Lessons on winning from the losingest GM in NBA history (sam hinkie)

Sam Hinkie resigned after 35 embattled months as the Philadelphia 76ers' general manager and president of basketball operations. NBA insiders say Hinkie's move was a preemptive strike against a pink slip as team chairman Jerry Colangelo was working to replace him with his son Bryan.

In a league where three-to-five clubs have a real chance at actually winning a championship in a given season and the absolute worst place to be is the middle, Hinkie treated the Sixers like a private equity managing partner, shedding players in search of draft picks and appreciable assets. Hinkie didn't invent tanking, he was just the first executive with the power to do so to take it to its logical extreme. After inheriting a 34-win team that was one year removed from a Game 7 with a shot at the Eastern Conference Finals and ripping it up from the roots. The result? Nineteen wins in 2014, 18 in 2015, 10 so far this season, and a enough naysayers to line Broad Street a dozen times over.

But none of those things in the above sentence bother Hinkie. In fact, they're part of the process. In a Jerry Magurie-style 13-page memo, Hinkie laid out the method behind his madness in a manifesto where he frequently quotes Elon Musk and Warren Buffett and Jeff Bezos -- drawing a line between they and he, no doubt -- but he does tap into a couple ideas that I found worthwhile.

On the importance of not just being right, but understanding why you're right:

To do this requires you to divorce process from outcome. You can be right for the wrong reasons. In our business, you’re often lionized for it. You can be wrong for the right reasons. This may well prove to be Joel Embiid. There is signal everywhere that Joel is unique, from the practice gyms in Lawrence, Kansas to Bala Cynwyd, Pennsylvania to Doha, Qatar where he does something awe inspiring far too regularly. We remain hopeful (and optimistic) about his long-term playing career, but we don’t yet know exactly how it will turn out. The decision to draft Joel third, though, still looks to me to be the correct one in hindsight given the underlying reasoning. But to call something that could be wrong (“failed draft pick”) right (“good decision”) makes all of our heads hurt, mine included. So we have to look deeper at process. Here’s a go at it: (I would be dismayed if you don’t see pockets of this kind of thinking....

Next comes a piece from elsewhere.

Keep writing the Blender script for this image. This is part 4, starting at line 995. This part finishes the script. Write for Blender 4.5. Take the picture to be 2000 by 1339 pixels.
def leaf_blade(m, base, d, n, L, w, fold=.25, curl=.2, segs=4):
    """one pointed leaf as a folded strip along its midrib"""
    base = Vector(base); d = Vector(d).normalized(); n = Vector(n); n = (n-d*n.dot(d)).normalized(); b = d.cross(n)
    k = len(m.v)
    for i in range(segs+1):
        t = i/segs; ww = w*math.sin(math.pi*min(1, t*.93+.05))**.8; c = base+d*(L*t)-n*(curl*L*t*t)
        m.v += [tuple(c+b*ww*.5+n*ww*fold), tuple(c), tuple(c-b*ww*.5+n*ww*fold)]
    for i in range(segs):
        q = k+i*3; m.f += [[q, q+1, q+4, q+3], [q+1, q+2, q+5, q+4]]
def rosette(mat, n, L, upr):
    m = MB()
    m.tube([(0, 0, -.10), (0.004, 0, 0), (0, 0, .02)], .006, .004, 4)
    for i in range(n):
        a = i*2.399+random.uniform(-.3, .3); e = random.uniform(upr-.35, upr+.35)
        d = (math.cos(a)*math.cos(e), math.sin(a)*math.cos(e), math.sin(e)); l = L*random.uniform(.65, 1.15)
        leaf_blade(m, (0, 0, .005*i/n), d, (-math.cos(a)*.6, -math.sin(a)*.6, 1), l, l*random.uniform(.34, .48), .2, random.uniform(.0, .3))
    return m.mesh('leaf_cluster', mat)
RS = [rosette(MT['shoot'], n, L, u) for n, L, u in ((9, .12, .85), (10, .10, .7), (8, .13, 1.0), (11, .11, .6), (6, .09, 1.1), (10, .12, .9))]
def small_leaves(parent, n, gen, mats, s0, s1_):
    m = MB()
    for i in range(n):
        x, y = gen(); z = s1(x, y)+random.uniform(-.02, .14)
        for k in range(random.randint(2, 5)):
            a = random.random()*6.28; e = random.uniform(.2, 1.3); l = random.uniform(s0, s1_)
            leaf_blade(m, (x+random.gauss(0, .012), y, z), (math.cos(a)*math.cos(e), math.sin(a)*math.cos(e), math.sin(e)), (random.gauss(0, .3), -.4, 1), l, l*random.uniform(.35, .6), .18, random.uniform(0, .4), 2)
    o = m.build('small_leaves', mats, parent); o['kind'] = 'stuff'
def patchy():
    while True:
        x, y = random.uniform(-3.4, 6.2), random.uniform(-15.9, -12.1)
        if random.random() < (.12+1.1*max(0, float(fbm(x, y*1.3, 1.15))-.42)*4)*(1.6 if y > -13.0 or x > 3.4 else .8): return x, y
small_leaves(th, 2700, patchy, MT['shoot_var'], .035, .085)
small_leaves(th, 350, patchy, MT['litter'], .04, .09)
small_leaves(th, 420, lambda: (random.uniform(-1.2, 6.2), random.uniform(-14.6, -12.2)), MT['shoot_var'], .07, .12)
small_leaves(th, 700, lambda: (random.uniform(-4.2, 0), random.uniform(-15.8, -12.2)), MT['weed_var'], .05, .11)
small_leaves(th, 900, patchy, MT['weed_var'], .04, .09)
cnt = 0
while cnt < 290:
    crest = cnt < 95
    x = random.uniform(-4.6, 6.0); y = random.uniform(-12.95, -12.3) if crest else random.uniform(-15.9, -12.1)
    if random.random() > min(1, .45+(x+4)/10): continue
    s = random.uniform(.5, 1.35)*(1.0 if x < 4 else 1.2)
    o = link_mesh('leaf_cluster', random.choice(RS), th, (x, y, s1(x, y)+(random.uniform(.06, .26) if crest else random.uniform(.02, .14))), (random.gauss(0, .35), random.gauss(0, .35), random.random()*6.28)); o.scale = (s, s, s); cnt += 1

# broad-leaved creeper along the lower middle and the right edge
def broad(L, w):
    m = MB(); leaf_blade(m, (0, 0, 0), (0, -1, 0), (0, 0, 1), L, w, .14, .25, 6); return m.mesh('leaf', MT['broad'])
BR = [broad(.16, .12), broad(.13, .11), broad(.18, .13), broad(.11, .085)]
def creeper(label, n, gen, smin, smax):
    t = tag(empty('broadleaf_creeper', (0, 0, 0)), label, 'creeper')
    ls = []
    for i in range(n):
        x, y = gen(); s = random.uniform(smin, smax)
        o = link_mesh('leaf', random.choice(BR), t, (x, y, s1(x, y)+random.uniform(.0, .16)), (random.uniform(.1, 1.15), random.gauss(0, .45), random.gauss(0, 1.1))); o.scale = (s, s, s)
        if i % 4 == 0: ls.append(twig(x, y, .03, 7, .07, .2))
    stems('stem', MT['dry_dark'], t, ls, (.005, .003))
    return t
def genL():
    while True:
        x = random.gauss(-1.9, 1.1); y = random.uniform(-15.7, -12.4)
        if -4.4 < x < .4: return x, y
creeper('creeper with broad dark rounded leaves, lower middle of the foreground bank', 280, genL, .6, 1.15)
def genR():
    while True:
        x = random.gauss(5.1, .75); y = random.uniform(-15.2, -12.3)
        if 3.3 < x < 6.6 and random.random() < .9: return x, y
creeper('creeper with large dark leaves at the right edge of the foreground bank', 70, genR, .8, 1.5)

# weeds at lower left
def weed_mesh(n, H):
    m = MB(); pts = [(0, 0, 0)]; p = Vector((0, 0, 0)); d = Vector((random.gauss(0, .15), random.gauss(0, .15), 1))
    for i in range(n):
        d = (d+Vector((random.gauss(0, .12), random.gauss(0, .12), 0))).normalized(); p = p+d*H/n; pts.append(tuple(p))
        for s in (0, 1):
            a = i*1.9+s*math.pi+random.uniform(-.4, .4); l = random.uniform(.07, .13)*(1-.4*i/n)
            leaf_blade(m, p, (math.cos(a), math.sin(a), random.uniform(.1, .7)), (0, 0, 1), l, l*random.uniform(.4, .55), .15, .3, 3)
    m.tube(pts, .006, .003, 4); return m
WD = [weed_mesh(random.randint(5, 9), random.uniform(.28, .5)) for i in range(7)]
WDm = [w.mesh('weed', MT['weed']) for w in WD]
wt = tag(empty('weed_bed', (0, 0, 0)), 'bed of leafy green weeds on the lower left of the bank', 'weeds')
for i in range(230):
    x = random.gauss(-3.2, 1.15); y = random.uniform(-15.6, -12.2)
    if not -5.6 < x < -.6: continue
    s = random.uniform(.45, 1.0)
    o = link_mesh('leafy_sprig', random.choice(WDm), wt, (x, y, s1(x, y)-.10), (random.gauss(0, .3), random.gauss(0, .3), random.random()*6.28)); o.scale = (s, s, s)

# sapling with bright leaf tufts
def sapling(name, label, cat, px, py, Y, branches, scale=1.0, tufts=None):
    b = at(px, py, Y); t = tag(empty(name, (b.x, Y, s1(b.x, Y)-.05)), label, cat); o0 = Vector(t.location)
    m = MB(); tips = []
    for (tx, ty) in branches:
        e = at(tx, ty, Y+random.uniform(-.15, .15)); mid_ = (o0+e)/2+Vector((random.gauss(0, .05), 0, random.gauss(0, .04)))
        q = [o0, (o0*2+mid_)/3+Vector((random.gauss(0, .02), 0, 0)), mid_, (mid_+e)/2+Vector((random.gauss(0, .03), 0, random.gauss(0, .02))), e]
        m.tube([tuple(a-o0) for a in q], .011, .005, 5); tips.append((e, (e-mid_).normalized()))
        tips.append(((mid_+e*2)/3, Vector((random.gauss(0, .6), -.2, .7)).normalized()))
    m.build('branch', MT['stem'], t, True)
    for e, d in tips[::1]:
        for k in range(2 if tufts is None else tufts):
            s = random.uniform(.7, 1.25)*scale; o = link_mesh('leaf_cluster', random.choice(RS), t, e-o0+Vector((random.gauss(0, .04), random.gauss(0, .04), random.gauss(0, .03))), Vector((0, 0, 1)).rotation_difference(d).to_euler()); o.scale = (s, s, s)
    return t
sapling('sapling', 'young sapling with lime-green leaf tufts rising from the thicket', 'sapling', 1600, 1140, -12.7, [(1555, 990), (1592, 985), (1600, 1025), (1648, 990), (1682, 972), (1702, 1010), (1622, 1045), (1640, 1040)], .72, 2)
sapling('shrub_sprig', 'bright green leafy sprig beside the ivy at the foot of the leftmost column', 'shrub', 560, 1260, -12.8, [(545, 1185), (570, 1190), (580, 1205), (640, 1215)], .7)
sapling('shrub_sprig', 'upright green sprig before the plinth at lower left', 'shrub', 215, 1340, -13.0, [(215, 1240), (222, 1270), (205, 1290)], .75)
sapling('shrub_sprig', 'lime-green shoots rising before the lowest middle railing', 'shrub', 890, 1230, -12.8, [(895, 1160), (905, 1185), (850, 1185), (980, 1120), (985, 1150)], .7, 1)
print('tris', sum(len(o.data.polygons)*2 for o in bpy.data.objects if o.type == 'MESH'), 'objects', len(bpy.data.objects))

A way to prop up this kind of humility is to keep score. Use a decision journal. Write in your own words what you think will happen and why before a decision. Refer back to it later. See if you were right, and for the right reasons (think Bill Belichick’s famous 4th down decision against Indianapolis in 2009 which summarizes to: good decision, didn’t work). Reading your own past reasoning in your own words in your own handwriting time after time causes the tides of humility to gather at your feet. I’m often in waist-deep water here. 

On making decisions with the future in mind:

Jeff Bezos says that if Amazon has a good quarter it’s because of work they did 3, 4, 5 years ago—not because they did a good job that quarter. Today’s league-leading Golden State Warriors acquired Draymond Green, Andrew Bogut, and Klay Thompson almost 4 years ago, nearly 4 years ago exactly, and almost 5 years ago. In this league, the long view picks at the lock of mediocrity....

Ask who wants to trade for an in-his-prime Kevin Garnett and 30 hands will go up. Ask who planned for it three or four years in advance and Danny Ainge is nearly alone. Same for Daryl Morey in Houston trading for James Harden. San Antonio’s Peter Holt said after signing LaMarcus Aldridge this summer, “R.C. [Buford] came to us with this plan three years ago, four years ago—seriously. And we’ve worked at it ever since.”

On why sports necessitates innovation:

The same 82 games are up for grabs every year for every team. Just like in 1985 (or before). To get more wins, you’re going to have to take them from someone else. Wins are a zero growth industry (how many of you regularly choose to invest in those?), and the only way up is to steal share from your competitors. You will have to do something different. You will have to be contrarian.

Howard Marks describes this as a necessary condition of great performance: you have to be non-consensus and right. Both. That means you have to find some way to have a differentiated viewpoint from the masses. And it needs to be right. Anything less won’t work. 

Hinkie writes with an obvious hope this memo will be pulled out of some file cabinet and hoisted overhead alongside the Larry O'Brien Trophy someday, that the course he set the Sixers on will eventually prove he saw the forest while the rest of the NBA stared slack-jawed at the trees. Maybe it will. Maybe it won't. But either way, Hinkie's Grand Experiment is an interesting case study in decision making in sports.